Some political figures in Barbados who complained loudly at election time in 2008 about the country’s declining economic and social fortunes, putting the blame on the “other side”, have finally seen what they campaigned against come true and it occurred on their watch.
That’s because Barbados’ ranking in the United Nations Human Development Programme’s 2011 Report has tumbled from 29th in 2004 and 31st in 2006 to 42nd in 2010 and now to 47th in 2011. At the turn of the 21st century Barbados was the world’s leading developing country in such quality of life indices as per capita income, levels of education, health, life spans at birth, child survival rates, poverty, public safety, and access to clean water and sanitation.
Barbados is no longer the top rated country in Latin America and the Caribbean. Instead, that pride of place goes to Chile 44th and Argentina 45th with Barbados being relegated to the third spot in the subregion and fifth overall in the Western Hemisphere.
A key reason for the decline is the way the experts calculate the elements in the index. They have significantly changed the methodology. Another reason is the challenging economic and social picture of the day. Next is the fact that United Nations experts have also expanded the list of countries they classify as being “very high human developed” states, an indication that Barbados’ problem isn’t simply that its index has fallen in a year, but other states, such as Chile, Argentina and Lithuania, have done better and have moved from being “high human development” countries to the “very high” grouping.

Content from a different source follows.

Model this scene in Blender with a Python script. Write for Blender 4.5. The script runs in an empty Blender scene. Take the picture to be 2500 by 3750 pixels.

Another thing. It’s not surprising that Chile has overtaken Barbados. The South American state has been a significant economic player in the Western Hemisphere for more than a decade as successive governments there moved aggressively to boost exports and expand manufacturing construction while improving the quality of its people’s lives. At the same time, Argentina has emerged from being the sick economic child of South America to a country with an outstanding rebuilding effort after massive defaults on loans in the last decade.
But the island-nation isn’t alone in recording a significant decline in its ranking. Once 39th in the global scheme of things, St Kitts-Nevis is now in the 72nd position. The Bahamas was in the 43rd position last year but has slumped to 53rd. Trinidad and Tobago, CARICOM’S wealthiest country with one of the best performing economies, was 54th in 2004, 57th two years later and 59th in 2010. This year its ranking stands at 62nd. Guyana too hasn’t done well either. It now stands at 117th but was 104th a year ago.
Perhaps Barbados’ consolation is that it remains a nation with one of the world’s highest levels of human development. It belongs among the nations with a “very high” level of human development, a grouping led by Norway, Australia, Netherlands, the United States, New Zealand, Canada, Ireland, Liechtenstein, Germany, Sweden, Switzerland and Japan.
Another thing: as Barbados examines the continuing pattern of declines, it should note that there are gaps in the information it supplies to international agencies.